Prove that if $G$ is a group of order $39$ then $G$ has a subgroup of order $3$

Question

I was able to show this by first proving $G$ requires and element of order $3$. However I am looking for alternative proofs without the use of Sylow theorems or Cauchy's theorem. Any hints would be appreciated.

Answer 1

If there is no subgroup of order 3, then there are no elements of order 3. The only other possible orders are 1, 13, and 39, and there can be no elements of order 39 (otherwise there is an element of order 3). Thus, every element has order 1 or 13. Since 13 is prime, the distinct subgroups generated by the elements of the group intersect trivially, and these subgroups cover the group. Thus, there are $12n+1$ elements, for some $n$. Since 39 is not of this form, this is a contradiction.

Answer 2

Let $g$ be an element of $G$ other than $e$. It has order $3$, $13$ or $39$.

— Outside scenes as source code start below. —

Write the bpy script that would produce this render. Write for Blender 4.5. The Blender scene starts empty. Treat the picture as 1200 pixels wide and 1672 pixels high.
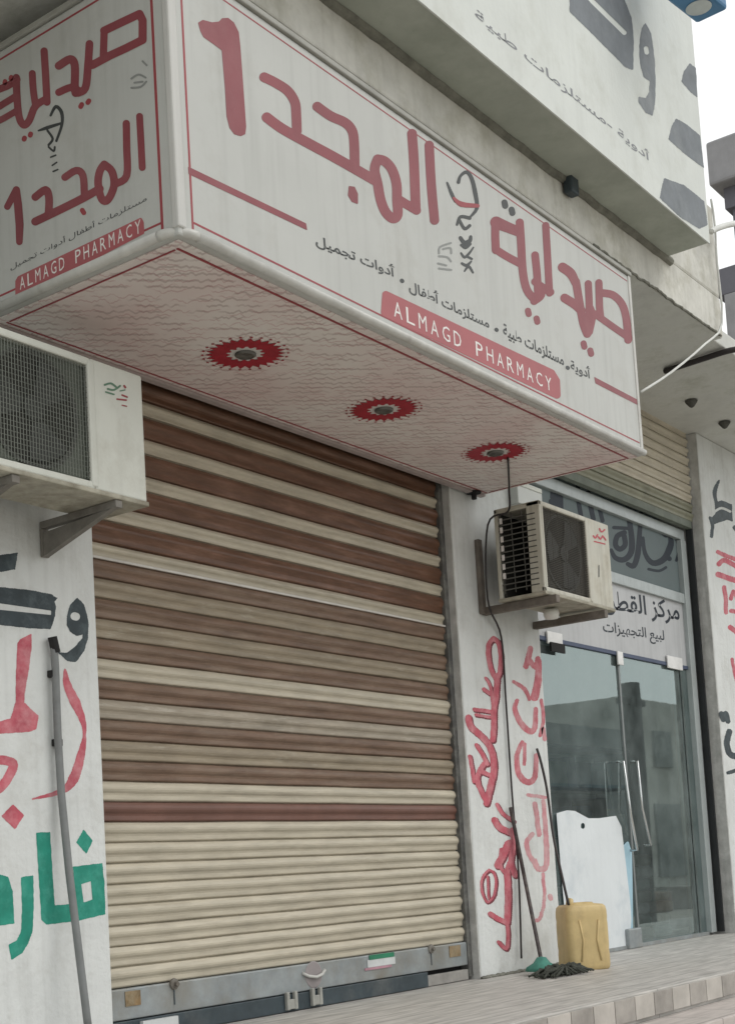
import bpy, bmesh, math, random
import numpy as np
from mathutils import Vector, Matrix
rnd = random.Random(7)
SC = bpy.context.scene
COL = SC.collection

# ------------------------------------------------------------------ camera
SS = .72
YAW, PIT, ROL, FPX = .9255, .0854, -.0573, 2272.7186
CX, CY = 546.072, 1234.4185
CAM = np.array([0, -6.6212 * SS, SS])
Fv = np.array([math.sin(YAW) * math.cos(PIT), math.cos(YAW) * math.cos(PIT), math.sin(PIT)])
_r = np.array([math.cos(YAW), -math.sin(YAW), 0]); _u = np.cross(_r, Fv)
Rv = _r * math.cos(ROL) + _u * math.sin(ROL)
Uv = -_r * math.sin(ROL) + _u * math.cos(ROL)
cd = bpy.data.cameras.new('camera'); cam = bpy.data.objects.new('camera', cd); COL.objects.link(cam)
cd.sensor_width = 36; cd.sensor_fit = 'AUTO'; cd.lens = FPX / 1672 * 36
cd.shift_x = (600 - CX) / 1672; cd.shift_y = (CY - 836) / 1672
cd.clip_start = .05; cd.clip_end = 2000
M3 = Matrix(((Rv[0], Uv[0], -Fv[0]), (Rv[1], Uv[1], -Fv[1]), (Rv[2], Uv[2], -Fv[2])))
cam.matrix_world = Matrix.Translation(Vector(CAM)) @ M3.to_4x4()
SC.camera = cam

# ------------------------------------------------------------------ sky, sun, exposure
SUN_EL, SUN_AZ = math.radians(50), math.radians(152)      # azimuth measured from +y towards +x
w = bpy.data.worlds.new('World'); SC.world = w; w.use_nodes = True
nt = w.node_tree; nt.nodes.clear()
sky = nt.nodes.new('ShaderNodeTexSky'); sky.sky_type = 'NISHITA'; sky.sun_disc = False
sky.sun_elevation = SUN_EL; sky.sun_rotation = SUN_AZ
sky.air_density = 1.0; sky.dust_density = 6.0; sky.ozone_density = 1.0
hs = nt.nodes.new('ShaderNodeHueSaturation'); hs.inputs['Saturation'].default_value = .3
tcw = nt.nodes.new('ShaderNodeTexCoord'); cn = nt.nodes.new('ShaderNodeTexNoise'); cn.inputs['Scale'].default_value = 1.6; cn.inputs['Detail'].default_value = 6
cr_ = nt.nodes.new('ShaderNodeMapRange'); cr_.inputs[1].default_value = .3; cr_.inputs[2].default_value = .7; cr_.inputs[3].default_value = .75; cr_.inputs[4].default_value = .95
nt.links.new(tcw.outputs['Generated'], cn.inputs['Vector']); nt.links.new(cn.outputs[0], cr_.inputs[0])
cl_ = nt.nodes.new('ShaderNodeMix'); cl_.data_type = 'RGBA'; cl_.inputs[7].default_value = (8.6, 8.7, 8.6, 1)      # the closed cloud cover
nt.links.new(cr_.outputs[0], cl_.inputs[0])
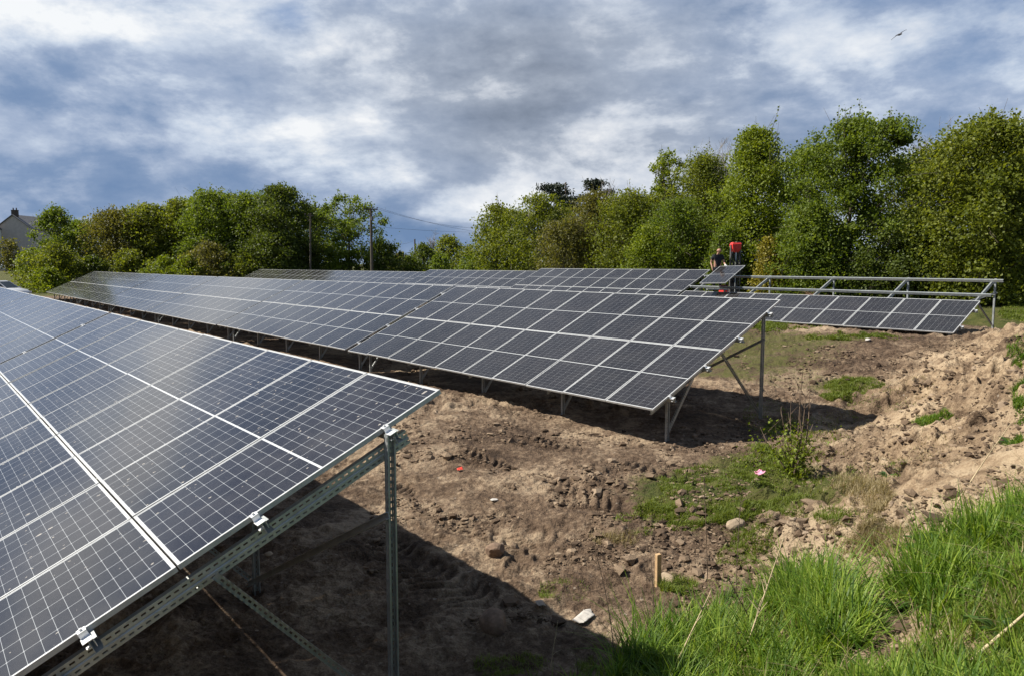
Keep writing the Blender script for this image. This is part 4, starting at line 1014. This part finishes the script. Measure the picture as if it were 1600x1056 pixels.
def worker():
    Yd = 33.42; x = px2x(1118, Yd); zf = z_at(388.5, Yd) - 1.765
    root = empty('person', (x, Yd, zf)); tag(root, 'bald man in a black t-shirt and dark trousers holding the loose panel with one glove', 'person')
    skin_m = simple('skin', (.36, .20, .14), .55, vary=.08); shirt = simple('black_cotton', (.012, .013, .018), .9, vary=.3, scale=14); trou = simple('dark_work_trousers', (.018, .019, .026), .9, vary=.3, scale=14)
    glove_m = simple('pale_glove', (.55, .54, .52), .8, vary=.1); boot = simple('boot_leather', (.03, .022, .016), .6)
    pel, wai, che, nb = (0, 0, .96), (.0, -.02, 1.14), (.0, -.05, 1.36), (.0, -.06, 1.49)
    shL, shR = (-.19, -.045, 1.43), (.19, -.06, 1.42)
    elL, elR = (-.27, .06, 1.15), (.26, -.10, 1.14); wrL, wrR = (-.25, -.08, .93), (.25, -.33, 1.06)
    head = [(*nb, .065), (.01, -.085, 1.555, .055), (.02, -.115, 1.60, .066), (.025, -.125, 1.655, .092), (.025, -.110, 1.715, .088), (.025, -.10, 1.75, .045)]
    ch = [[(*pel, .145), (*wai, .14), (*che, .155), (*nb, .065)], head,
          [(.02, -.115, 1.60, .066), (.024, -.195, 1.612, .030)],                                   # jaw
          [(.025, -.125, 1.655, .092), (.027, -.222, 1.648, .015)],                                  # nose
          [(.025, -.125, 1.655, .092), (-.078, -.105, 1.655, .018)], [(.025, -.125, 1.655, .092), (.128, -.105, 1.655, .018)],   # ears
          [(*che, .155), (*shL, .068), (*elL, .046), (*wrL, .029)], [(*che, .155), (*shR, .068), (*elR, .046), (*wrR, .029)]]
    for sx_ in (-1, 1): ch.append([(*pel, .145), (sx_ * .10, 0, .86, .095), (sx_ * .13, -.03, .50, .062), (sx_ * .14, .02, .10, .042), (sx_ * .145, -.10, .04, .035)])
    ch += hand(wrL, (.05, -.25, -1), (1, -.1, 0), .35)
    skin('body', ch, skin_m, root)
    g = .014
    skin('t_shirt', [[(0, 0, .90, .155), (*wai, .14 + g), (*che, .160 + g), (0, -.058, 1.475, .085)], [(*che, .160 + g), (*shL, .072 + g), (-.24, .02, 1.25, .062 + g)], [(*che, .160 + g), (*shR, .072 + g), (.235, -.085, 1.25, .062 + g)]], shirt, root)
    skin('trousers', [[(0, 0, 1.02, .145 + g), (0, 0, .94, .15 + g)]] + [[(0, 0, .94, .15 + g), (s_ * .10, 0, .84, .105 + g), (s_ * .13, -.03, .50, .07 + g), (s_ * .14, .02, .12, .055 + g)] for s_ in (-1, 1)], trou, root)
    for s_ in (-1, 1): skin('boot', [[(s_ * .14, .03, .13, .055), (s_ * .14, .02, .055, .055), (s_ * .145, -.08, .045, .05), (s_ * .15, -.16, .04, .042)]], boot, root)
    skin('glove', hand(wrR, (.1, -.85, -.35), (0, .2, -1), .75, 1.08) + [[(*wrR, .029), (.252, -.29, 1.068, .036)]], glove_m, root)
    # eyes and brows
    b = MB()
    for s_ in (-1, 1): b.box((.026 + s_ * .036, -.206, 1.672), (.026, .008, .010))
    b.build('eyes', simple('eye', (.03, .02, .015), .3), root)
    # low trestle that carries him between the rails
    zg = gz0(x, Yd); hh = zf - zg; tr = empty('work_platform', (x, Yd + .05, zg)); tag(tr, 'low metal work platform under the man among the rails', 'platform')
    b = MB(); b.box((0, 0, hh - .03), (.9, .6, .055)); b.build('deck', M['steel'], tr)
    for sx_ in (-1, 1):
        for sy in (-1, 1): b = MB(); b.tube([(sx_ * .42, sy * .27, hh - .055), (sx_ * .5, sy * .36, -.05)], .02, 8); b.build('leg', M['rail'], tr)
        b = MB(); b.tube([(sx_ * .455, -.31, hh * .5), (sx_ * .455, .31, hh * .5)], .012, 8); b.build('brace', M['rail'], tr)
worker()

# ------------------------------------------------------------------ tracked post driver behind the rails
def driver():
    Yd = 35.6; x = px2x(1139, Yd); zg = gz0(x, Yd); root = empty('post_driver', (x, Yd, zg), R(12)); tag(root, 'red tracked post driving machine with a raised red head behind the man', 'machine')
    rd = simple('red_machine_paint', (.55, .035, .03), .4, vary=.2, scale=3); gy = simple('grey_machine_steel', (.13, .13, .125), .5, metal=.3, vary=.4); rub = simple('track_rubber', (.02, .02, .02), .85, vary=.3)
    top = z_at(379.5, Yd) - zg
    for s_ in (-1, 1):
        b = MB(); n = 20; prof = []
        for k in range(n):
            a = 2 * math.pi * k / n; prof.append((math.cos(a) * .18 + (.48 if math.cos(a) > 0 else -.48), math.sin(a) * .18 + .2))
        b.loft([[(s_ * .38 - .1, p, q) for p, q in prof], [(s_ * .38 + .1, p, q) for p, q in prof]])
        tk = b.build('track', rub, root)
        w = MB()
        for y_ in (-.45, -.15, .15, .45): w.tube([(s_ * .38 - .11, y_, .2), (s_ * .38 + .11, y_, .2)], .11, 12)
        w.build('track_wheels', gy, tk)
    b = MB(); b.box((0, 0, .46), (.62, 1.1, .22)); b.build('chassis', rd, root)
    b = MB(); b.loft([[(-.3, .1, .57), (.3, .1, .57), (.3, .6, .57), (-.3, .6, .57)], [(-.28, .12, 1.0), (.28, .12, 1.0), (.28, .58, .95), (-.28, .58, .95)], [(-.2, .2, 1.08), (.2, .2, 1.08), (.2, .52, 1.04), (-.2, .52, 1.04)]]); b.build('engine_cover', rd, root)
    m = MB()
    for s_ in (-1, 1): m.box((s_ * .235, -.38, .35 + (top - .45) / 2), (.05, .07, top - .45))
    for z in (.6, 1.4, 2.1): m.box((0, -.36, z), (.47, .05, .06))
    m.build('mast', gy, root)
    b = MB(); b.loft([[(-.10, -.50, top - .46), (.1, -.50, top - .46), (.1, -.26, top - .46), (-.10, -.26, top - .46)], [(-.20, -.53, top - .30), (.2, -.53, top - .30), (.2, -.24, top - .30), (-.20, -.24, top - .30)],
                           [(-.23, -.54, top - .10), (.22, -.54, top - .06), (.22, -.22, top - .06), (-.23, -.22, top - .10)], [(-.16, -.48, top), (.18, -.48, top), (.18, -.26, top), (-.16, -.26, top)]]); hd = b.build('hammer_head', rd, root)
    b = MB(); b.box((0.1, -.40, top + .012), (.2, .16, .03)); b.box((.25, -.38, top - .06), (.09, .12, .09)); b.build('head_bracket', gy, hd)
    b = MB(); b.tube([(-.01, -.46, top - .42), (-.05, -.52, top - 1.3), (-.06, -.54, .5)], [.035, .025, .02], 10); b.build('ram', M['rail'], root)
    hs = MB(); hs.tube([(.14, -.45, top - .4), (.30, -.6, top - .9), (.22, -.5, 1.2), (.1, -.1, .7)], .018, 6); hs.tube([(-.16, -.45, top - .4), (-.33, -.5, top - .8), (-.2, -.45, 1.1), (-.1, -.1, .7)], .018, 6); 
    for q in range(7):
        u = -.2 + q * .066; hs.tube([(u, -.42, top - .45), (u + .1 * math.sin(q * 2.1), -.55, top - .95), (u * .8 - .08 * math.cos(q), -.48, 1.5), (u * .6, -.2, .8)], .02, 6)
    hs.build('hydraulic_hose', M['black'], root)
    b = MB(); b.box((0, -.30, 1.45), (.34, .16, 1.3)); b.build('ram_housing', simple('dark_machine_steel', (.04, .04, .04), .6, vary=.5, scale=8), root)
    b = MB(); b.box((.0, .62, 1.0), (.4, .08, .3)); b.tube([(-.1, .66, 1.12), (-.1, .72, 1.3)], .01, 6); b.tube([(.1, .66, 1.12), (.1, .72, 1.3)], .01, 6); b.build('control_panel', M['black'], root)
driver()

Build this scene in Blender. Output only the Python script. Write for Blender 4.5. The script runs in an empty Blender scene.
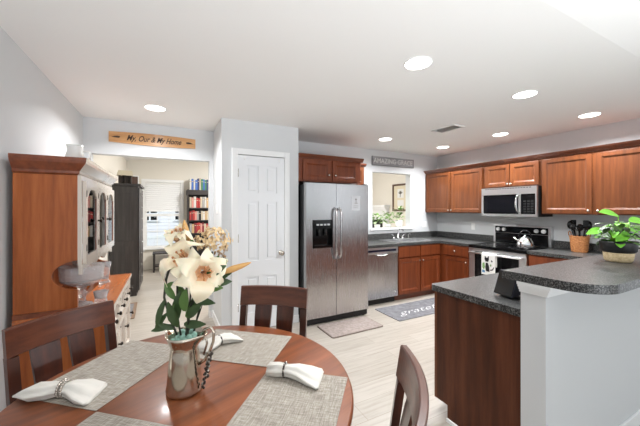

If the order is $3$, then you are done. If it's $39$ then $g^{13}$ has order $3$.

If the order is $13$ then $g^k$ is a generator of $\langle g\rangle$ for any $k=1,\ldots,12$.

Let $h$ be an element of $G$ that is not in $\langle g\rangle$. Again it's order is $3$, $13$ or $39$ and the only concerning case is if the order is $13$. Then $h^k$ is a generator of $\langle h\rangle$ for $k = 1,\ldots, 12$ and since $h$ is not in $\langle g\rangle$ then it follows that $\langle g\rangle \cap \langle h\rangle = \{e\}$.

We consider now an element $i$ that is not in $\langle g\rangle \cup \langle h\rangle$. We have the same scenario as before and if its order is $13$ then the only element of $\langle i\rangle$ in common with $\langle g\rangle \cup \langle h\rangle$ is $e$. That means that $\langle g\rangle \cup \langle h\rangle\cup \langle i\rangle$ has $37$ elements. The two remaining elements cannot have order $13$ or $1$, and therefore have order $3$ or $39$ and we are done.